Little Hot Rodding Hood

Walter P. Crysisler

Issue 28 * Spring 2011

Oh What big pipes you have!
Oh what a big bumpstick you have!
Oh how massive your rods!
Oh what sizable meats!

   -- Mo Parr-Prudhomme

The highly sexually-charged myth of "Little Red Riding Hood" introduces young people to a highly fictionalized form of the sexual predator at a very early age. The tropes are almost too obvious to require enumeration: a feral wolf; an innocent grandmother; the "proper" (socially approved) beau in the noble huntsman; the violation of safety and home, tradition and family; their inevitable reinstatement as the next generation is "rescued" from its peril. Red, of course, being the color of passion, sexual availability, nubility, is only proper for our imperiled heroine to sport. She must be, in some sense, "asking for it," but must also be helped toward the "correct" sexual choices. But her naivete suggests that, as a young girl, she simply can't help it.

The power of these archetypes can be seen throughout our culture, but perhaps most surprisingly at your local car show. Automotive enthusiasts have often painted their vehicles red not merely to attract the attention of other drivers but to suggest hotness in all its permutations. Modified cars, like ships, have long been referenced as "she" and have acquired female names, notably in the cult classic car film Gone in 60 Seconds, in which cars marked for theft by the band of anti-heroes were given women's names as code words to elude the attention of police. This adds yet another layer to the notion of hotness--hot as in "stolen"--and enhances the transgression of the outlaw protagonists. The fact that the film is a product of the 1970s underscores the transvaluation of traditional values: the hero-wolves must take their brides from the corrupting influence of the city/civilization. The order to be restored is that of the fading counter-culture.

Further, the stylish curves of sports cars and traditional hot rods suggest an aggressive and healthy femininity; these are not the soft women of the 19th century but lean and lithe, muscular, "fast" women. It is no coincidence that sleeker female forms became popular at the same time as widespread car ownership in the 1920s. With speed and rapid acceleration come the vertiginous sensations associated with sex and eroticism: the tingling of the gut, the "racing" of the pulse, the coursing of the blood. To be involved with a car at that level literally feels the same as to be involved with a woman at an intimate level.

And then there's the technical terminology: pipes, sticks, plugs, rods, pistons, nuts, shafts. They are knowingly salacious, bandied about the shop while grease guns lube nipples, while nubies recite the mantra of the four cycles of the internal combustion engine: suck, squeeze, bang, blow. Indeed, the male domination of the mechanical field is neither mere default nor historical accident: it is a substitute for the wanton sexuality of young men in a culture dominated by old men; diddling with a succession of ever-hotter cars is an acceptable form of serial infidelity.

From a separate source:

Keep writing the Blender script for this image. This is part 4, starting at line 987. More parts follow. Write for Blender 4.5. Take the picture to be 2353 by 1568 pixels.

To revisit the filmic example above, the lessons about the Big Bad Wolf are not lost on contemporary women seeking anti-heroes to fulfill their fantasies of individual empowerment through acts of social rebellion. If a woman is turned on by a man's car, he probably deserves her. Granted, their days are numbered as soon as she wises up, but this works for him: his reality of ever-new lovers is created by his automotive fantasy-lovers.

The hot rod itself is the embodiment of the outlaw image in a heavily consumerist culture. Hot rodding involves taking a "normal" vehicle, created in the context of a planned and engineered industrial culture, and by re-engineering it, forcing the vehicle to perform beyond its design parameters. This turns the relationship between dominating industry and passive consumer on its head. Instead of being all things for all people, the hot rod is customized by the individual for the individual. The hidden potential of the car's body and frame, its suspension and (most importantly) its engine is released; the placid, "nice" family-oriented car is deflowered and simultaneously empowered (in a literal sense). Hot rods publicly violate the normal laws of supply-side economics and parade the loud and loose products of this violation all over town. Often, they also violate the literal laws governing the safe operation of a motor vehicle. The hot rod originated from men competing to see who had the fastest machine, and scores settled on public streets attest to the spontaneity, and some might say the purity, of this impulse.

Substitutes abound for illegal street racing, yet it persists, killing hundreds every year. This is because hot rodding is at its essence about violation, about messing where you shouldn't be messing: the planned features of a car, the available but unattainable young woman, the safety of grandma's home. Just as in sex, the illicit can be part of the thrill. The fact that the tale of Little Red Riding Hood must be infinitely repeated, generation after generation, attests to the enduring appeal, and to the representatives of law and order, the enduring danger, of the Big Bad Wolf.

 

Works Cited

Gone in 60 Seconds. Dir. HB Halicki. Perf. HB Halicki, Marion Busia, Jerry Daugirda. HB Halicki Mercantile Co. 1974. Film.

Parr-Prudhomme, Mo. "Candy Apple and the Reds Meet King Dong." Hott Pursuit: Poems 1984-2004. Cleveland: HP Books, 2005. Print.